Fast, efficient, long distance passenger rail service in the U.S. is a dismal failure, and for good reason. America has long promoted and subsidized the automotive and airplane industries while passenger rail service has been treated like an unwanted stepchild.

Finally, things may change. President Barack Obama outlined recently a “long overdue” plan to build high-speed rail service that could rival air and car travel, promote fuel efficiency, create jobs, and rekindle passenger rail service in which the U.S. was once a world leader.

That leadership began with the transcontinental railroad, built during the Civil War as a means of opening the American West to a flood of European immigrants. This was Abraham Lincoln’s grandest public works project, and it changed the face of America with continuous ground transportation from coast to coast.

“Next to winning the Civil War and abolishing slavery, building the first transcontinental railroad was the greatest achievement of the American people in the nineteenth century,” wrote historian Steven Ambrose in “Nothing Like it in the World.” “Not until the completion of the Panama Canal in the earth twentieth century was it rivaled as an engineering feat.”

The transcontinental railroad drew wonder and amazement as the continent was spanned by ribbons of steel. Ulysses S. Grant described his awe: “I thought the perfection of rapid transit had been reached,” exulted Grant. “We traveled at least 18 miles an hour when at full speed, and made the full distance averaging 12 miles per hour. This seemed like annihilating space!”

After the U.S. government paved the American highway system and subsidized airports across the country, the only thing annihilating about the railroads was the annihilated passenger service. Freight became, and still is, the dominant use of rail in the U.S. today.

“My high-speed rail proposal,” said Obama, “will lead to innovations that change the way we travel in America.” The president has pledged $8 billion in stimulus funds to rebuild rail travel in America. This move may have as profound an effect on the nation as the transcontinental railroad did in the mid 1800s.

High-speed rail is a no-brainer for the big commuter routes linking urban centers, but it may not be feasible on cross-country routes for some time because of the huge investment required. Still, it’s a worthwhile dream for the future.

High-speed rail, where trains could travel at 150 mph, would do more than annihilate space. It would put rail on an even par with driving and flying ” both of which are becoming economically and environmentally untenable. Imagine relaxing in a coach seat and traveling from Denver to Chicago in just eight hours, or Salt Lake City to San Francisco in the same amount of time.
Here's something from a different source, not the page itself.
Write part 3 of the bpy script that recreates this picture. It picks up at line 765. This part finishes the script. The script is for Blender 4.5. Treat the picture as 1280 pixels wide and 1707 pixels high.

Amtrak passes daily within 45 miles of Aspen. There is little chance the Rio Grande line, on which it runs, will ever become high-speed because of mountainous topography. Still, with some improvements to the line, high-speed trains to Denver and Salt Lake would put train travelers within easy reach of Glenwood Springs, and ideally at a cost-efficient rate.

For decades, federal and state governments have subsidized car and air travel at the expense of rail. If that tide turns with Obama’s pledge, the U.S. may once again lead the world in efficient, attractive, high-speed ground transportation that will hearken to a century and a half ago when America first led the world with passenger rail service.